**EXERCISE INSTRUCTIONS:**
Faithfully return all lines, omitting every embedded picture.

+---+

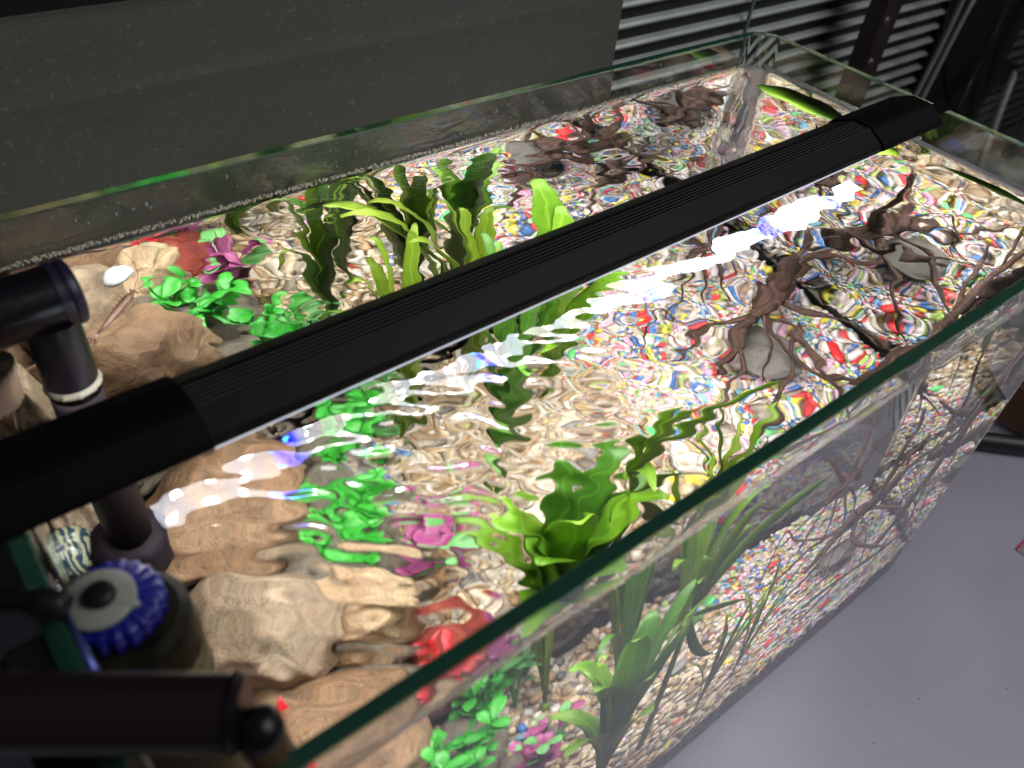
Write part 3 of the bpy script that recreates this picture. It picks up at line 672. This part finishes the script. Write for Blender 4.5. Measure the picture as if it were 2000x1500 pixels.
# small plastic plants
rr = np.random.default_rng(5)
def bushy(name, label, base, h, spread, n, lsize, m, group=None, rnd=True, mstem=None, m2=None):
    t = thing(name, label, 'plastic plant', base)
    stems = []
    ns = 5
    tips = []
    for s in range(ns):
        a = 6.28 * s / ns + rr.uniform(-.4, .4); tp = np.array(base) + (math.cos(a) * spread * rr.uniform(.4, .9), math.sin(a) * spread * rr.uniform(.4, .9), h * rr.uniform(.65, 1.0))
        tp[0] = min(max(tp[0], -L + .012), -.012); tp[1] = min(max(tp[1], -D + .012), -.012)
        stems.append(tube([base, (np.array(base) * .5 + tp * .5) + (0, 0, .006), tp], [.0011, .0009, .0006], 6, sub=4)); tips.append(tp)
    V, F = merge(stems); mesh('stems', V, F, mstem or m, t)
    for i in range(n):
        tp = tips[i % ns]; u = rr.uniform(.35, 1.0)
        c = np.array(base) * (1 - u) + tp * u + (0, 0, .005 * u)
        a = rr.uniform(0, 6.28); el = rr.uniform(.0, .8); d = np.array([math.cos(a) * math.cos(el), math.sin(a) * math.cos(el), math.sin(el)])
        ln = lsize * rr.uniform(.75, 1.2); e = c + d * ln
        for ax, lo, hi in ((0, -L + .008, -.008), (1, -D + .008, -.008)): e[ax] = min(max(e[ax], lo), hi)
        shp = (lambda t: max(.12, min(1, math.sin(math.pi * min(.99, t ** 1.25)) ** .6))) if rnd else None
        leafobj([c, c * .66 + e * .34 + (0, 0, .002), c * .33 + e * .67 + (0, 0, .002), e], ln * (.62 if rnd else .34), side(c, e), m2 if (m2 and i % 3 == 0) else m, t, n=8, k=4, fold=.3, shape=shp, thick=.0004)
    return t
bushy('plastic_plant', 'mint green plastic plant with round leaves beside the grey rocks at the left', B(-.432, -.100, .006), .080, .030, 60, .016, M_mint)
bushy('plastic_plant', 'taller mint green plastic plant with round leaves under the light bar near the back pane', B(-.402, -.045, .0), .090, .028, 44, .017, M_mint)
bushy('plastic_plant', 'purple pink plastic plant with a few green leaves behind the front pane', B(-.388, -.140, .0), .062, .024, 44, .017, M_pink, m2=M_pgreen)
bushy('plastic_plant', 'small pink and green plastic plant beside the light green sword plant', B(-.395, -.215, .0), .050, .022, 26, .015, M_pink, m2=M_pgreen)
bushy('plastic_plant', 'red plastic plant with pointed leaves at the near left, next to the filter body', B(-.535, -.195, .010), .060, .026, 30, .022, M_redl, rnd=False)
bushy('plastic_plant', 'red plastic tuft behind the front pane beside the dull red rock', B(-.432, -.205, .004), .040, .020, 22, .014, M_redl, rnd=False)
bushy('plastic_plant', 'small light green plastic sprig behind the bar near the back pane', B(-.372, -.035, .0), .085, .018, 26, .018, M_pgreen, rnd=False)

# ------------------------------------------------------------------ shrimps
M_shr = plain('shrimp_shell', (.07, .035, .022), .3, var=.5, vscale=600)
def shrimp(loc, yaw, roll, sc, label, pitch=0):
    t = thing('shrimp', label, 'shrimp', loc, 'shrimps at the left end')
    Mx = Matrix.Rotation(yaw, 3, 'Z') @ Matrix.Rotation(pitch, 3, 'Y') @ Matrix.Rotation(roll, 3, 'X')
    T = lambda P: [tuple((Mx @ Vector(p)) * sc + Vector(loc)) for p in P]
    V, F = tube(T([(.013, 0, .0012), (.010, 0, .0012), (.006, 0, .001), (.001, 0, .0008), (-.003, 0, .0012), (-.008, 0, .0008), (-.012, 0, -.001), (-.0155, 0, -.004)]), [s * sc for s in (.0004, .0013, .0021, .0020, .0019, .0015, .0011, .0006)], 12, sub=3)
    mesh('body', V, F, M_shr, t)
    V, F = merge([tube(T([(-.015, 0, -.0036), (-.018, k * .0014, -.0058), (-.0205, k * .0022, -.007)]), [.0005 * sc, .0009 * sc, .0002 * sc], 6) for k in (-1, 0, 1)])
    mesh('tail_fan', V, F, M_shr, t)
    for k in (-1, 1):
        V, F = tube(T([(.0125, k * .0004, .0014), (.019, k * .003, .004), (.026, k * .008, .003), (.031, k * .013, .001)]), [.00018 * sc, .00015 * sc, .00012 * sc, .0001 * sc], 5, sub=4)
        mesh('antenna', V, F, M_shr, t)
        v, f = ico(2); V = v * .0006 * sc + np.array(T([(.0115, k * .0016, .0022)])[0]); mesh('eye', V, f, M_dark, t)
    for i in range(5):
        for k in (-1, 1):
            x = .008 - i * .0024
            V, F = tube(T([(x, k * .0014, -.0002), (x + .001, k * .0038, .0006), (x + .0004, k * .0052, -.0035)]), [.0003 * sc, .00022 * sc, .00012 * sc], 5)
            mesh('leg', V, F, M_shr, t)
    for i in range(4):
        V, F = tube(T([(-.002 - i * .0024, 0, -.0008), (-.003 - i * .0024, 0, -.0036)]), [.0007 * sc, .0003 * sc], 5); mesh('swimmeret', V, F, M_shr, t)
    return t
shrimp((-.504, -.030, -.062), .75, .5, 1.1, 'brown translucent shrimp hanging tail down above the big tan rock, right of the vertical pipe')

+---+

**EXPECTED OUTPUT:**
Write part 3 of the bpy script that recreates this picture. It picks up at line 672. This part finishes the script. Write for Blender 4.5. Measure the picture as if it were 2000x1500 pixels.
# small plastic plants
rr = np.random.default_rng(5)
def bushy(name, label, base, h, spread, n, lsize, m, group=None, rnd=True, mstem=None, m2=None):
    t = thing(name, label, 'plastic plant', base)
    stems = []
    ns = 5
    tips = []
    for s in range(ns):
        a = 6.28 * s / ns + rr.uniform(-.4, .4); tp = np.array(base) + (math.cos(a) * spread * rr.uniform(.4, .9), math.sin(a) * spread * rr.uniform(.4, .9), h * rr.uniform(.65, 1.0))
        tp[0] = min(max(tp[0], -L + .012), -.012); tp[1] = min(max(tp[1], -D + .012), -.012)
        stems.append(tube([base, (np.array(base) * .5 + tp * .5) + (0, 0, .006), tp], [.0011, .0009, .0006], 6, sub=4)); tips.append(tp)
    V, F = merge(stems); mesh('stems', V, F, mstem or m, t)
    for i in range(n):
        tp = tips[i % ns]; u = rr.uniform(.35, 1.0)
        c = np.array(base) * (1 - u) + tp * u + (0, 0, .005 * u)
        a = rr.uniform(0, 6.28); el = rr.uniform(.0, .8); d = np.array([math.cos(a) * math.cos(el), math.sin(a) * math.cos(el), math.sin(el)])
        ln = lsize * rr.uniform(.75, 1.2); e = c + d * ln
        for ax, lo, hi in ((0, -L + .008, -.008), (1, -D + .008, -.008)): e[ax] = min(max(e[ax], lo), hi)
        shp = (lambda t: max(.12, min(1, math.sin(math.pi * min(.99, t ** 1.25)) ** .6))) if rnd else None
        leafobj([c, c * .66 + e * .34 + (0, 0, .002), c * .33 + e * .67 + (0, 0, .002), e], ln * (.62 if rnd else .34), side(c, e), m2 if (m2 and i % 3 == 0) else m, t, n=8, k=4, fold=.3, shape=shp, thick=.0004)
    return t
bushy('plastic_plant', 'mint green plastic plant with round leaves beside the grey rocks at the left', B(-.432, -.100, .006), .080, .030, 60, .016, M_mint)
bushy('plastic_plant', 'taller mint green plastic plant with round leaves under the light bar near the back pane', B(-.402, -.045, .0), .090, .028, 44, .017, M_mint)
bushy('plastic_plant', 'purple pink plastic plant with a few green leaves behind the front pane', B(-.388, -.140, .0), .062, .024, 44, .017, M_pink, m2=M_pgreen)
bushy('plastic_plant', 'small pink and green plastic plant beside the light green sword plant', B(-.395, -.215, .0), .050, .022, 26, .015, M_pink, m2=M_pgreen)
bushy('plastic_plant', 'red plastic plant with pointed leaves at the near left, next to the filter body', B(-.535, -.195, .010), .060, .026, 30, .022, M_redl, rnd=False)
bushy('plastic_plant', 'red plastic tuft behind the front pane beside the dull red rock', B(-.432, -.205, .004), .040, .020, 22, .014, M_redl, rnd=False)
bushy('plastic_plant', 'small light green plastic sprig behind the bar near the back pane', B(-.372, -.035, .0), .085, .018, 26, .018, M_pgreen, rnd=False)

# ------------------------------------------------------------------ shrimps
M_shr = plain('shrimp_shell', (.07, .035, .022), .3, var=.5, vscale=600)
def shrimp(loc, yaw, roll, sc, label, pitch=0):
    t = thing('shrimp', label, 'shrimp', loc, 'shrimps at the left end')
    Mx = Matrix.Rotation(yaw, 3, 'Z') @ Matrix.Rotation(pitch, 3, 'Y') @ Matrix.Rotation(roll, 3, 'X')
    T = lambda P: [tuple((Mx @ Vector(p)) * sc + Vector(loc)) for p in P]
    V, F = tube(T([(.013, 0, .0012), (.010, 0, .0012), (.006, 0, .001), (.001, 0, .0008), (-.003, 0, .0012), (-.008, 0, .0008), (-.012, 0, -.001), (-.0155, 0, -.004)]), [s * sc for s in (.0004, .0013, .0021, .0020, .0019, .0015, .0011, .0006)], 12, sub=3)
    mesh('body', V, F, M_shr, t)
    V, F = merge([tube(T([(-.015, 0, -.0036), (-.018, k * .0014, -.0058), (-.0205, k * .0022, -.007)]), [.0005 * sc, .0009 * sc, .0002 * sc], 6) for k in (-1, 0, 1)])
    mesh('tail_fan', V, F, M_shr, t)
    for k in (-1, 1):
        V, F = tube(T([(.0125, k * .0004, .0014), (.019, k * .003, .004), (.026, k * .008, .003), (.031, k * .013, .001)]), [.00018 * sc, .00015 * sc, .00012 * sc, .0001 * sc], 5, sub=4)
        mesh('antenna', V, F, M_shr, t)
        v, f = ico(2); V = v * .0006 * sc + np.array(T([(.0115, k * .0016, .0022)])[0]); mesh('eye', V, f, M_dark, t)
    for i in range(5):
        for k in (-1, 1):
            x = .008 - i * .0024
            V, F = tube(T([(x, k * .0014, -.0002), (x + .001, k * .0038, .0006), (x + .0004, k * .0052, -.0035)]), [.0003 * sc, .00022 * sc, .00012 * sc], 5)
            mesh('leg', V, F, M_shr, t)
    for i in range(4):
        V, F = tube(T([(-.002 - i * .0024, 0, -.0008), (-.003 - i * .0024, 0, -.0036)]), [.0007 * sc, .0003 * sc], 5); mesh('swimmeret', V, F, M_shr, t)
    return t
shrimp((-.504, -.030, -.062), .75, .5, 1.1, 'brown translucent shrimp hanging tail down above the big tan rock, right of the vertical pipe')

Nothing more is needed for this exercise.